* Start MATERIAL *

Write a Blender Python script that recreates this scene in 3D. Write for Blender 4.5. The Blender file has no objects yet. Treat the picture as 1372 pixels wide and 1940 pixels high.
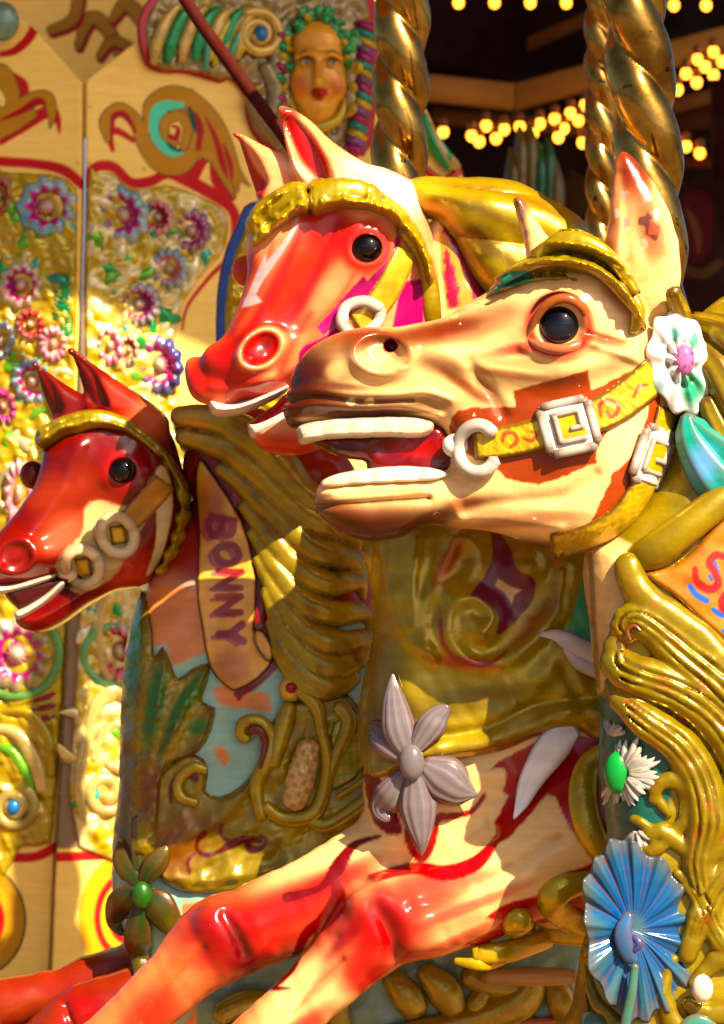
import bpy, math, random
import numpy as np
random.seed(4); RNG=np.random.default_rng(7)
C=bpy.context.scene.collection
D0=6.0                       # camera distance to the plane of the nearest head
f32=np.float32
# ---------------------------------------------------------------- helpers
def to_world(P,Y0):
    s=(D0+Y0)/D0
    P=np.asarray(P,float)
    return np.stack([(P[:,0]-686)/1000*s, Y0+P[:,2]/1000*s, (970-P[:,1])/1000*s],1)
def lin(c):
    if isinstance(c,str): c=[int(c[i:i+2],16)/255 for i in (0,2,4)]
    return np.array([x/12.92 if x<=0.04045 else ((x+0.055)/1.055)**2.4 for x in c])
def cr(pts,n=6,closed=False):
    p=np.array(pts,float); N=len(p); out=[]
    rng=range(N if closed else N-1)
    t=(np.arange(n)/n)[:,None]
    for i in rng:
        if closed: a,b,c,d=p[i-1],p[i],p[(i+1)%N],p[(i+2)%N]
        else: a,b,c,d=p[max(i-1,0)],p[i],p[i+1],p[min(i+2,N-1)]
        out.append(0.5*((2*b)+(c-a)*t+(2*a-5*b+4*c-d)*t**2+(-a+3*b-3*c+d)*t**3))
    if not closed: out.append(p[-1:])
    return np.concatenate(out)
def sm(x): 
    x=np.clip(x,0,1); return x*x*(3-2*x)
def polysd(X,Y,poly,spl=5):
    """signed distance (negative inside) to a closed outline"""
    q=cr(poly,spl,True) if spl>1 else np.array(poly,float)
    X=np.asarray(X,f32); Y=np.asarray(Y,f32); sh=X.shape; X=X.ravel(); Y=Y.ravel()
    best=np.full(X.shape,1e12,f32); ins=np.zeros(X.shape,bool)
    for i in range(len(q)):
        ax,ay=q[i]; bx,by=q[(i+1)%len(q)]
        ex,ey=bx-ax,by-ay; L=ex*ex+ey*ey
        if L<1e-9: continue
        wx=X-f32(ax); wy=Y-f32(ay)
        t=np.clip((wx*f32(ex)+wy*f32(ey))/f32(L),0,1)
        dx=wx-t*f32(ex); dy=wy-t*f32(ey)
        np.minimum(best,dx*dx+dy*dy,out=best)
        if ay!=by:
            c=((Y>=ay)!=(Y>=by))
            xi=ax+(Y-ay)*(ex/ey)
            ins^=c&(X<xi)
    d=np.sqrt(best); d[ins]*=-1
    return d.reshape(sh)
def strokesd(X,Y,pts,spl=6):
    """distance to a stroke of varying half width; pts (x,y,w). negative inside; also returns param t"""
    q=cr(pts,spl) if spl>1 else np.array(pts,float)
    X=np.asarray(X,f32); Y=np.asarray(Y,f32)
    best=np.full(X.shape,1e6,f32)
    for i in range(len(q)-1):
        a,b=q[i],q[i+1]; ex,ey=b[0]-a[0],b[1]-a[1]; L=ex*ex+ey*ey+1e-9
        wx=X-f32(a[0]); wy=Y-f32(a[1])
        t=np.clip((wx*f32(ex)+wy*f32(ey))/f32(L),0,1)
        dd=np.sqrt((wx-t*f32(ex))**2+(wy-t*f32(ey))**2)-(f32(a[2])+t*f32(b[2]-a[2]))
        np.minimum(best,dd,out=best)
    return best
def wob(X,Y,s,seed=0,n=9,Z=0):
    """smooth irregular field about -1..1, feature size s"""
    r=np.random.default_rng(seed); o=0
    for i in range(n):
        a=r.uniform(0,math.tau); k=math.tau/(s*r.uniform(.6,1.7)); e=r.uniform(-.6,.6)
        o=o+np.sin((X*math.cos(a)+Y*math.sin(a))*k+Z*e*k+r.uniform(0,math.tau)+1.3*np.sin((X*math.sin(a*3)+Y*math.cos(a*2))*k*.45))
    return o/n*1.7
def rich(c):
    """enamel colours are deep: pull them away from grey"""
    c=np.clip(c,0,1); m=c.max(1,keepdims=True)+1e-6
    return (c/m)**1.5*m**1.4
class Vol:
    def __init__(s,x0,x1,y0,y1,d0,d1,v):
        s.v=v; s.o=(x0,y0,d0)
        s.x=np.arange(x0,x1+v,v,dtype=f32); s.y=np.arange(y0,y1+v,v,dtype=f32); s.d=np.arange(d0,d1+v,v,dtype=f32)
        s.f=np.full((len(s.x),len(s.y),len(s.d)),80,f32)
        s.X,s.Y=np.meshgrid(s.x,s.y,indexing='ij')
    def _sl(s,lo,hi):
        r=[]
        for a,l,h in zip((s.x,s.y,s.d),lo,hi):
            i=max(0,int((l-a[0])/s.v)); j=min(len(a),int((h-a[0])/s.v)+2)
            r.append(slice(i,max(i,j)))
        return tuple(r)
    def _mix(s,sl,g,k,op):
        f=s.f[sl]
        if f.size==0: return
        g=g.astype(f32,copy=False)
        if op=='-': g=-g; f2=-f; 
        if op=='+':
            if k>0:
                h=np.maximum(k-np.abs(f-g),0)/k; s.f[sl]=np.minimum(f,g)-h*h*k*f32(.25)
            else: s.f[sl]=np.minimum(f,g)
        else:
            if k>0:
                h=np.maximum(k-np.abs(f-g),0)/k; s.f[sl]=np.maximum(f,g)+h*h*k*f32(.25)
            else: s.f[sl]=np.maximum(f,g)
    def ell(s,c,r,ang=0,k=12,op='+',yaw=0):
        R=max(r)+k+s.v*3; sl=s._sl([c[0]-R,c[1]-R,c[2]-R],[c[0]+R,c[1]+R,c[2]+R])
        x=s.x[sl[0]][:,None,None]-c[0]; y=s.y[sl[1]][None,:,None]-c[1]; d=s.d[sl[2]][None,None,:]-c[2]
        if yaw:
            cy,sy=math.cos(math.radians(yaw)),math.sin(math.radians(yaw)); x,d=x*cy+d*sy,-x*sy+d*cy
        ca,sa=math.cos(math.radians(ang)),math.sin(math.radians(ang))
        u=(x*ca+y*sa)/r[0]; w=(-x*sa+y*ca)/r[1]; q=np.sqrt(u*u+w*w+(d/r[2])**2)
        s._mix(sl,(q-1)*min(r),k,op); return s
    def chain(s,pts,k=12,op='+',spl=5,fl=1.0):
        """pts (x,y,d,r); fl flattens along depth"""
        q=cr(pts,spl) if spl>1 else np.array(pts,float)
        R=q[:,3].max()*max(1,fl)+k+s.v*3
        sl=s._sl(q[:,:3].min(0)-R,q[:,:3].max(0)+R)
        x=s.x[sl[0]][:,None,None]; y=s.y[sl[1]][None,:,None]; d=s.d[sl[2]][None,None,:]
        if s.f[sl].size==0: return s
        g=np.full(s.f[sl].shape,1e3,f32)
        for a,b in zip(q[:-1],q[1:]):
            rr=max(a[3],b[3])*max(1,fl)+k+s.v*3
            sb=s._sl(np.minimum(a[:3],b[:3])-rr,np.maximum(a[:3],b[:3])+rr)
            loc=tuple(slice(max(0,t.start-u.start),max(0,t.stop-u.start)) for t,u in zip(sb,sl))
            X=s.x[sb[0]][:,None,None]-f32(a[0]); Y=s.y[sb[1]][None,:,None]-f32(a[1]); Dd=(s.d[sb[2]][None,None,:]-f32(a[2]))/f32(fl)
            if X.size==0 or Y.size==0 or Dd.size==0: continue
            e=(b[:3]-a[:3]); e=np.array([e[0],e[1],e[2]/fl]); L=float((e**2).sum())+1e-6
            t=np.clip((X*f32(e[0])+Y*f32(e[1])+Dd*f32(e[2]))/f32(L),0,1)
            dist=np.sqrt((X-t*f32(e[0]))**2+(Y-t*f32(e[1]))**2+(Dd-t*f32(e[2]))**2)-(f32(a[3])+t*f32(b[3]-a[3]))
            g[loc]=np.minimum(g[loc],dist)
        s._mix(sl,g,k,op); return s
    def slab(s,poly,T,R,dc=0,k=12,op='+',spl=5,disp=None):
        """outline inflated into a solid: T half thickness (number or function), R rounding radius, dc mid depth (number or function)"""
        p=cr(poly,spl,True) if spl>1 else np.array(poly,float)
        m=k+s.v*4
        sl=s._sl([p[:,0].min()-m,p[:,1].min()-m,-1e4],[p[:,0].max()+m,p[:,1].max()+m,1e4])
        X=s.X[sl[0],sl[1]]; Y=s.Y[sl[0],sl[1]]
        Dp=polysd(X,Y,p,1)
        Tv=(T(X,Y) if callable(T) else T+0*X).astype(f32); dv=(dc(X,Y) if callable(dc) else dc+0*X).astype(f32)
        q=np.maximum(Dp+R,0); dd=np.abs(s.d[None,None,:]-dv[:,:,None])*(R/Tv)[:,:,None]
        g=np.sqrt(q[:,:,None]**2+dd**2)-R
        if disp is not None: g=g-disp(X,Y)[:,:,None]*np.clip(.5-(s.d[None,None,:]-dv[:,:,None])/20,0,1)
        s._mix((sl[0],sl[1],slice(0,len(s.d))),g.astype(f32),k,op); return s
    def disp(s,H,dm=0,w=15,back=True):
        """push the surface out by the 2D height H (function of x,y) on the near side (and mirrored on the far side)"""
        h=H(s.X,s.Y).astype(f32)[:,:,None]
        wt=np.clip(.5-(s.d[None,None,:]-dm)/w,0,1)
        if back: wt=np.maximum(wt,np.clip(.5+(s.d[None,None,:]-dm)/w,0,1))
        s.f-=h*wt; return s
    def front(s):
        neg=s.f<0; has=neg.any(2); i=neg.argmax(2); i0=np.maximum(i-1,0)
        I,J=np.indices(i.shape); a=s.f[I,J,i0]; b=s.f[I,J,i]
        t=np.where(i>0,a/np.maximum(a-b,1e-6),0); F=s.d[i0]+t*s.v
        F=np.where(has,F,np.nan)
        # fill outside by growing
        for _ in range(12):
            m=np.isnan(F)
            if not m.any(): break
            acc=np.zeros_like(F); n=np.zeros_like(F)
            for dx,dy in ((1,0),(-1,0),(0,1),(0,-1)):
                g=np.roll(F,(dx,dy),(0,1)); ok=~np.isnan(g); acc[ok]+=g[ok]; n[ok]+=1
            F=np.where(m&(n>0),acc/np.maximum(n,1),F)
        F=np.where(np.isnan(F),np.nanmax(F),F)
        for _ in range(2): F=(F*2+np.roll(F,1,0)+np.roll(F,-1,0)+np.roll(F,1,1)+np.roll(F,-1,1))/6
        s.F=F
        return s.sample
    def sample(s,x,y):
        u=np.clip((np.asarray(x,float)-s.x[0])/s.v,0,len(s.x)-1.001); w=np.clip((np.asarray(y,float)-s.y[0])/s.v,0,len(s.y)-1.001)
        i=u.astype(int); j=w.astype(int); a=u-i; b=w-j; F=s.F
        return F[i,j]*(1-a)*(1-b)+F[i+1,j]*a*(1-b)+F[i,j+1]*(1-a)*b+F[i+1,j+1]*a*b
    def mesh(s):
        f=s.f.copy(); B=1.0; f[0]=B;f[-1]=B;f[:,0]=B;f[:,-1]=B;f[:,:,0]=B;f[:,:,-1]=B
        S=f<0; n=np.zeros(tuple(k-1 for k in f.shape),np.int8)
        cs=[(a,b,c) for a in(0,1) for b in(0,1) for c in(0,1)]
        def sub(A,c): return A[c[0]:A.shape[0]-1+c[0],c[1]:A.shape[1]-1+c[1],c[2]:A.shape[2]-1+c[2]]
        for c in cs: n+=sub(S,c)
        act=(n>0)&(n<8); idx=np.argwhere(act); N=len(idx)
        vid=np.full(act.shape,-1,np.int32); vid[act]=np.arange(N)
        I,J,K=idx.T; acc=np.zeros((N,3)); cnt=np.zeros(N)
        for c in cs:
            for ax in range(3):
                if c[ax]: continue
                e=list(c); e[ax]=1
                fa=f[I+c[0],J+c[1],K+c[2]]; fb=f[I+e[0],J+e[1],K+e[2]]
                m=(fa<0)!=(fb<0); t=np.where(m,fa/np.where(m,fa-fb,1),0)
                p=np.stack([np.full(N,v,float) for v in c],1); p[:,ax]+=t
                acc[m]+=p[m]; cnt[m]+=1
        V=(idx+acc/cnt[:,None])*s.v+np.array([s.x[0],s.y[0],s.d[0]])
        Q=[]
        for ax in range(3):
            sl0=[slice(None)]*3; sl1=[slice(None)]*3; sl0[ax]=slice(0,-1); sl1[ax]=slice(1,None)
            a=S[tuple(sl0)]; b=S[tuple(sl1)]; m=a!=b
            E=np.argwhere(m); u,w=[k for k in range(3) if k!=ax]
            E=E[(E[:,u]>0)&(E[:,w]>0)&(E[:,u]<f.shape[u]-1)&(E[:,w]<f.shape[w]-1)]
            def g(du,dw):
                q=E.copy(); q[:,u]-=du; q[:,w]-=dw; return vid[q[:,0],q[:,1],q[:,2]]
            q=np.stack([g(1,1),g(0,1),g(0,0),g(1,0)],1)
            fl=a[E[:,0],E[:,1],E[:,2]]
            if ax==1: fl=~fl
            q[~fl]=q[~fl][:,::-1]
            Q.append(q)
        return V,np.concatenate(Q)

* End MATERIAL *

- [WHAT NEEDS TO BE DONE] Of all the lines in the data above, state how many include "scene". Say only the number.

- [CORRECT OUTPUT] 2